What can be said about this album, besides the words, “epic” or the overused “masterpiece.” This album launched Milan, Italy's Lacuna Coil into the mainstream, certifying them gold by the RIAA in the U.S. alone. While the band had a large following before the album, with two prior EP and full length releases, this album would land Lacuna Coil spots in such festivals as Ozzfest, Wacken and several other notable tours. Aside from the bias of this album being one of my top ten of all-time, and the band as a whole being probably my favorite, I will try and go into this with a neutral approach.
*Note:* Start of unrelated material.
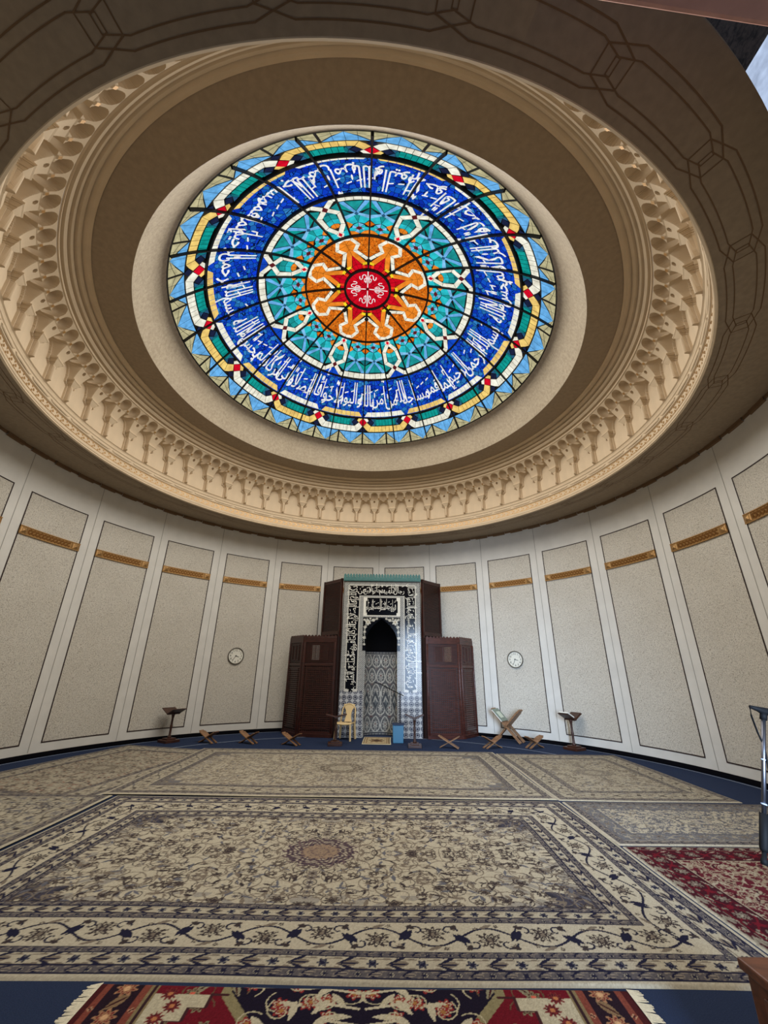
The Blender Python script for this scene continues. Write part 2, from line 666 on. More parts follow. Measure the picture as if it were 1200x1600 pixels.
def stone_panel():
    hw = 5.83
    mb = MB()
    mb.arc([(WR - 0.004, 0.26), (WR - 0.004, 4.97)], -hw, hw, 10, 0, True, (0, 0))
    p = mb.build('stone_panel', M['stone'], wall, loc=(CX, CY, 0))
    mb = MB()
    w = 0.10
    for a in (-hw, hw - w * 2):
        mb.arc([(WR - 0.007, 0.25), (WR - 0.007, 4.98)], a, a + 2 * w, 1, 0, True, (0, 0))
    for z in (0.25, 4.958):
        mb.arc([(WR - 0.007, z), (WR - 0.007, z + 0.022)], -hw, hw, 10, 0, True, (0, 0))
    b = mb.build('panel_outline', M['line'], p)
    # gilt band
    mb = MB()
    R0, R1 = WR - 0.006, WR - 0.035
    mb.arc([(R0, 4.095), (R1, 4.095), (R1, 4.112), (R1 + 0.012, 4.116), (R1 + 0.012, 4.244), (R1, 4.248), (R1, 4.265), (R0, 4.265)], -hw, hw, 14, 0, False, (0, 0))
    for s in (-1, 1):                    # square bosses at the two ends
        a = s * (hw - 0.78)
        for d, rr, h in ((0.58, R1 + 0.004, 0.062), (0.36, R1 - 0.012, 0.038)):
            vs = []
            for aa, zz in ((a - d, 4.18 - h), (a + d, 4.18 - h), (a + d, 4.18 + h), (a - d, 4.18 + h)):
                vs.append((rr * math.cos(rad(aa)), rr * math.sin(rad(aa)), zz))
            vs.append(((rr - 0.022) * math.cos(rad(a)), (rr - 0.022) * math.sin(rad(a)), 4.18))
            mb.add(vs, [(0, 1, 4), (1, 2, 4), (2, 3, 4), (3, 0, 4)], 0)
        for e in (0.68, -0.68):
            mb.arc([(R1, 4.11), (R1, 4.25)], a + e - 0.05, a + e + 0.05, 1, 0, False, (0, 0))
    n = 12
    for k in range(n):                   # pierced run between them
        a = -4.1 + 8.2 * (k + 0.5) / n
        for zz in (4.145, 4.215):
            d, h, rr = 0.27, 0.027, R1 + 0.006
            mb.add([(rr * math.cos(rad(a + p)), rr * math.sin(rad(a + p)), zz + q) for p, q in ((-d, 0), (0, -h), (d, 0), (0, h))], [(0, 1, 2, 3)], 1)
        d, h, rr = 0.17, 0.055, R1 + 0.004
        aa = a + 0.34
        mb.add([(rr * math.cos(rad(aa + p)), rr * math.sin(rad(aa + p)), 4.18 + q) for p, q in ((-d, 0), (0, -h), (d, 0), (0, h))], [(0, 1, 2, 3)], 1)
    g = mb.build('gilt_band', [M['gold'], M['gold_dark']], wall, loc=(CX, CY, 0))
    return p, b, g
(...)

The opening song, “Swamped” starts off with Italian instruments then quickly the crunching guitars start over harmonious vocals. Alongside Cristina Scabbia, Andrea Ferro belts out his side of the vocals and it just takes you on an adventure. Once it ends, the mainstream hit, “Heaven's A Lie” begins. Taking you on a ride through a relationship of wanting to be free and that the vision of the lover (the heaven part) is just a lie. (I had to explain, cause some people might think the song is anti-religious or something.) The album continues on at a chugging pace of vocal harmony, aesthetics, Gothic themes, Italian instruments, keyboards and just creates an overall atmosphere (which is hard to find in albums anymore.) Giving the listener a break with the instrumental, "Aeon" it quickly picks back up with the heavy "Tight Rope." (Which in my opinion is probably the standout track on the record.) This album, while it may have come from unknowns to atleast most of North America, it definitely made them known worldwide. I can't sum this album up, because it just wouldn't do it justice. It's sheer atmosphere, vocals, and feel can really hook a listener in, and while it's not chocked full of “catchy hooks” or being one of your average “cookie cutter” Female fronted rock bands, this one has depth. Taking from their Italian heritage, they even sing all in Latin (which has become a staple for the band, singing in Latin for a song on each record) for the song “Comalies.” Even if you can't understand what they're even singing in the song, you can still feel the words and that's all that is needed to make this album one of my top 10 of all time. If you get a chance to get this album, I highly suggest the double disc outing with the acoustic versions of prior songs and other goodies, as it just makes it that much more.